Ursprünglich kommt Rolf Schübel vom Dokumentarfilm her. Mit seinem vielbeachteten Spielfilm "Ein Lied von Liebe und Tod – Gloomy Sunday" (fd 33 904) traf der mehrfache Grimme-Preisträger ("Rote Fahnen sieht man besser", 1971) mitten ins Herz seines Publikums. Die Geschichte um ein Restaurant in Budapest zur Nazizeit überzeugte durch die ausgewogene Darstellung des schwierigen Themas, und Schübel bewies Augenmaß für kleinste Details. Im vorliegenden Film hat sich der Regisseur auf ein Science-Fiction- Thema verlegt, das in der nahen Zukunft spielt. Doch was bei "Gloomy Sunday" funktionierte, geht beim Blick in die Zukunft nicht auf. Das eigentliche Thema, die Gen-Technologie, stellt Schübel zugunsten der Mutter-Tochter-Beziehung derart in den Hindergrund, dass es dem Zuschauer fast aus dem Sinn gerät. Zwischen den Charakteren der beiden Frauen, die trotz ihrer Ähnlichkeit so unterschiedlich wie Tag und Nacht sind, findet der Film keine rechte Perspektive. Das eigentliche Wunder in "Blueprint" ist Franka Potente, die gleichermaßen überzeugend die exzentrische Iris wie deren aufmüpfige Tochter Siri, den geklonten Menschen, verkörpert. Für die natürlich agierende Schauspielerin scheint die Doppelrolle einer Pianistin wie geschaffen. In den konträren Charakteren geht Potente vollkommen auf. Und: Sie "spielt" die schwersten Bach- und Schumann-Stücke mit einer derartigen Hingabe, dass man vergisst, dass ihr Spiel nur imitiert ist. Wenn sie beispielsweise im roten Abendkleid der Pianistin auf die Bühne tritt, gewinnt sie als Konzertdiva eine Ausstrahlung, die mit der Sinnlichkeit einer Juliette Binoche konkurrieren kann.

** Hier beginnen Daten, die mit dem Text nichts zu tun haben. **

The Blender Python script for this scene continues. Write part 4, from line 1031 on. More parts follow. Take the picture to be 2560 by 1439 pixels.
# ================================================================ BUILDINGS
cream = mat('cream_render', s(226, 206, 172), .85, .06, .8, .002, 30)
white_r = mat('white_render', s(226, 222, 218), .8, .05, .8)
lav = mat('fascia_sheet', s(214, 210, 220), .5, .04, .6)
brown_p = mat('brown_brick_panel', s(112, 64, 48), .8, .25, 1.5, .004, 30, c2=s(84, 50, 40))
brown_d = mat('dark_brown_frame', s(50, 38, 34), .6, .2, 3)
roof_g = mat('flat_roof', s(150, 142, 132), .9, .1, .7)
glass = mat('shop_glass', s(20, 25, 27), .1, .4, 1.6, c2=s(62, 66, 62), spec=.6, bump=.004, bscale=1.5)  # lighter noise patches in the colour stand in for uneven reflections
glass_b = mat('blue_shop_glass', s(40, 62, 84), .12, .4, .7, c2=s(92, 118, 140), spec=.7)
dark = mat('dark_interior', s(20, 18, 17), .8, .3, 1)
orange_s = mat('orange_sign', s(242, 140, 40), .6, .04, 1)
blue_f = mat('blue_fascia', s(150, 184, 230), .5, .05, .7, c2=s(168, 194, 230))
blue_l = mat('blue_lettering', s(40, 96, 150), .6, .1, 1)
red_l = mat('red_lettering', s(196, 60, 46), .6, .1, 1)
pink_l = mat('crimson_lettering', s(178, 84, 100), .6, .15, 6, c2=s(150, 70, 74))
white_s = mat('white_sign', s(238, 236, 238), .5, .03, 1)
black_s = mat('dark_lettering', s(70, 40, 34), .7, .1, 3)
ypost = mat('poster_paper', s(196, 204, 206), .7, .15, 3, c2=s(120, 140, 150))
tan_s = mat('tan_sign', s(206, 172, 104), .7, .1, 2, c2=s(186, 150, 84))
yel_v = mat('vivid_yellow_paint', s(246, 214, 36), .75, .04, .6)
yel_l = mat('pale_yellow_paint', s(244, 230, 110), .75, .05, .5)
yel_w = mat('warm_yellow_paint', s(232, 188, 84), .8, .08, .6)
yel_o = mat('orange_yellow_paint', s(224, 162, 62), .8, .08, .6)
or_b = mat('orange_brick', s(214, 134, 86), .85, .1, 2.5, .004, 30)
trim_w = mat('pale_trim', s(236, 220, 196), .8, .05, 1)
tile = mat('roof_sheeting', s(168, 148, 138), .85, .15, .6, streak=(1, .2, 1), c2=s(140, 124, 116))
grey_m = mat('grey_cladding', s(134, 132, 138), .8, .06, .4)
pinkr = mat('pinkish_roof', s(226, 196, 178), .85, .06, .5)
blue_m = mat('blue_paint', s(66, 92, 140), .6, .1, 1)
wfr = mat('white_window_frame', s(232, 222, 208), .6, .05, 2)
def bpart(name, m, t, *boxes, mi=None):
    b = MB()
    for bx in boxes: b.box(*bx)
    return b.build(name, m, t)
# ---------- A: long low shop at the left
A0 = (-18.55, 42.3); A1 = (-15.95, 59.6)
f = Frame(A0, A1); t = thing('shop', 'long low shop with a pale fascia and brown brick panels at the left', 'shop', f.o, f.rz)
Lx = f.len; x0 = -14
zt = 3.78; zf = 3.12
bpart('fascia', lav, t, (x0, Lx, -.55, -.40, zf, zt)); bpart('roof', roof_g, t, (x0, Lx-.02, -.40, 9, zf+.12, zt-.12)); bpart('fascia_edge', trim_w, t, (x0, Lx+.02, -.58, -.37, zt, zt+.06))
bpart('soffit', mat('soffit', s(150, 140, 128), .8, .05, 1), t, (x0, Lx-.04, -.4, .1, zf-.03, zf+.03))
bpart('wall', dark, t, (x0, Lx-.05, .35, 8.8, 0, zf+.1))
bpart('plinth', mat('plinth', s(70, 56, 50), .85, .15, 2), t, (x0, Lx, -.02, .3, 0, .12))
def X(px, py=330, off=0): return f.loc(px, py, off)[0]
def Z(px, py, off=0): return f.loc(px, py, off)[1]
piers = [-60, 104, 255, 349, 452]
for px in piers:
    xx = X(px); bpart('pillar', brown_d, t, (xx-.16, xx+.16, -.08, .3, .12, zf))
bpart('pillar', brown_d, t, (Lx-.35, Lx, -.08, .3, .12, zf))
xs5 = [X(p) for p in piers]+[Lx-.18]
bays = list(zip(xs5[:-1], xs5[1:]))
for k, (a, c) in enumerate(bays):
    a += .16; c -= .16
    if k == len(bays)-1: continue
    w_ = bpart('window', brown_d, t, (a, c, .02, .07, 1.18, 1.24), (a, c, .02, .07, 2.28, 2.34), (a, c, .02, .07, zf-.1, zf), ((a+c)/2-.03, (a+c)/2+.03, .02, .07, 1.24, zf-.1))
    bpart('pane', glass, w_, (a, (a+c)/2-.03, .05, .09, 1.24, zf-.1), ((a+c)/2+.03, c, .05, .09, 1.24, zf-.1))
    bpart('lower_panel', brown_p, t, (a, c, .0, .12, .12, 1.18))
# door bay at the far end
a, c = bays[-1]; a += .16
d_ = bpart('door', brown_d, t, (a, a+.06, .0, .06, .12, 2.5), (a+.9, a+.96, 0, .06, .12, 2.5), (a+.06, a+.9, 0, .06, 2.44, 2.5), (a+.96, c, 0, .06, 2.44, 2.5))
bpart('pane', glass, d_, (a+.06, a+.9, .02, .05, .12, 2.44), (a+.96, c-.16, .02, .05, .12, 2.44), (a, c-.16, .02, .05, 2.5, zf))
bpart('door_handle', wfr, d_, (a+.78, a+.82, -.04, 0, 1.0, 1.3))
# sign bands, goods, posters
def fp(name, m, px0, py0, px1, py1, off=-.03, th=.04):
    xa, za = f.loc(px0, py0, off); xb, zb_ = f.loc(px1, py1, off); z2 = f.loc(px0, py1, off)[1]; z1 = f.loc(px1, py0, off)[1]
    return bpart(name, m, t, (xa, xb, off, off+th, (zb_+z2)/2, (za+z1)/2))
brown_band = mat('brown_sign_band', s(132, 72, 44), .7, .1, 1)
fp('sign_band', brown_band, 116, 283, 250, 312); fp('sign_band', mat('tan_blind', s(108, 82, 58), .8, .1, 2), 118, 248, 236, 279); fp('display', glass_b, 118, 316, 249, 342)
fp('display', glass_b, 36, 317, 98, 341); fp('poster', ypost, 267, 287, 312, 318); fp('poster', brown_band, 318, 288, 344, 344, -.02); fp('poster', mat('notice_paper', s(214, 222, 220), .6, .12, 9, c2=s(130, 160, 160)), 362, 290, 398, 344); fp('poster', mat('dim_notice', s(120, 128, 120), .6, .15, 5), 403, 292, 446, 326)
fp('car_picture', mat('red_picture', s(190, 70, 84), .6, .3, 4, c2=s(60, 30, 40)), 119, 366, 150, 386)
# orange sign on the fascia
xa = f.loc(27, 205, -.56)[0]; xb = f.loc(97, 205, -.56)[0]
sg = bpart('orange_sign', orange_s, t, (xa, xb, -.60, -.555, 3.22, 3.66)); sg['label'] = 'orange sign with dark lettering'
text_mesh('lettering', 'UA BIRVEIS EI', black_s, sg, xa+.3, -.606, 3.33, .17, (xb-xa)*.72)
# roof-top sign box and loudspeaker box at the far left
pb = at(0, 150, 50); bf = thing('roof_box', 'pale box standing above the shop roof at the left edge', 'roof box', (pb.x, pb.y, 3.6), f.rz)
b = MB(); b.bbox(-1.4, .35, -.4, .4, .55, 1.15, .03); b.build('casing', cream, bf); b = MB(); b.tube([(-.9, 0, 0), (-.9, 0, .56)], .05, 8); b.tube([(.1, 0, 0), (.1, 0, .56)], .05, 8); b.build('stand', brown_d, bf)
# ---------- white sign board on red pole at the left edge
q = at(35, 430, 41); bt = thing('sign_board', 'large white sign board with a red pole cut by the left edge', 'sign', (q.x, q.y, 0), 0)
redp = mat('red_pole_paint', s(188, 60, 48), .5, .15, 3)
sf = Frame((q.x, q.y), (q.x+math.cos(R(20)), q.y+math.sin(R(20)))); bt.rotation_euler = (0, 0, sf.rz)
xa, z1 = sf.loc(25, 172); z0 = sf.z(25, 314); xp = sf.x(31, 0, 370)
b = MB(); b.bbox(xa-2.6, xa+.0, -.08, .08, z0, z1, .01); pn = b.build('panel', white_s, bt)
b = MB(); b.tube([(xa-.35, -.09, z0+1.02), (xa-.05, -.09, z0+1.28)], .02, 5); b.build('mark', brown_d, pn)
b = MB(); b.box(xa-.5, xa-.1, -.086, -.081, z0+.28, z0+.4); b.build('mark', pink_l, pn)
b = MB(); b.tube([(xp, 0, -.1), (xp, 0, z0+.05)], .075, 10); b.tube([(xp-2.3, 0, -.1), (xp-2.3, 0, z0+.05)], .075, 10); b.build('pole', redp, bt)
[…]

In einer Schlüsselszene probt Iris mit ihrem Freund, dem Cellisten Kristian, den komplizierten Teil einer Schumann-Fantasie. Sie streiten über eine Stelle des Werks, als Siri das Zimmer betritt und den beiden ihr Können demonstriert. So keck wie sie herein kam, so schnell verschwindet die junge Frau wieder und lässt Mutter und Freund irritiert zurück. "Findest du sie schön?", fragt Iris in einem Anflug aufkeimender Eifersucht. Und der Freund antwortet diplomatisch: " ... weil sie dir so ähnlich sieht." So schlägt Siri, nachdem sie weiß, dass sie ein Klon ist, aus Wut und Verzweiflung über die Stränge. Unter dem ersten Schock fällt sie in eine Art Koma, doch noch in der Bewusstlosigkeit wird sie von der Mutter drangsaliert. Nachdem sie beim Versuch, Iris auf der Bühne zu überbieten, versagt, beschließt sie, nie wieder eine Pianotaste zu berühren; stattdessen pflegt sie in den Wäldern mit der Natur und mit Rudolf, einem großen weißen Wapiti-Hirsch, ein inniges Verhältnis.

"Blueprint" lässt sich weder zur Kategorie der Pianisten-Filme wie Scott Hicks "Shine" (fd 32 430) oder François Girards experimentellem Dokumentarfilm "32 Variationen über Glenn Gould" (fd 30 751) zählen, noch zum Genre des engagierten Sozialdramas; vielmehr ist er ein opulentes Identitätsdrama, das souverän den mit der Klon-Thematik verbundenen Gefühlslagen folgt. Der möglichen Geisteshaltung des geklonten Menschen und der Seelennot des Doppelgängers gilt Schübels Interesse, weshalb das Drehbuch mit stets neuen Einfällen den Seelenschmerz der Protagonistinnen zeigt. "Du bist mein Leben", sagt Iris zu Siri, "ich habe doch nur dich", worauf die Tochter kalt kontert: "Komisch, ich habe auch nur mich!"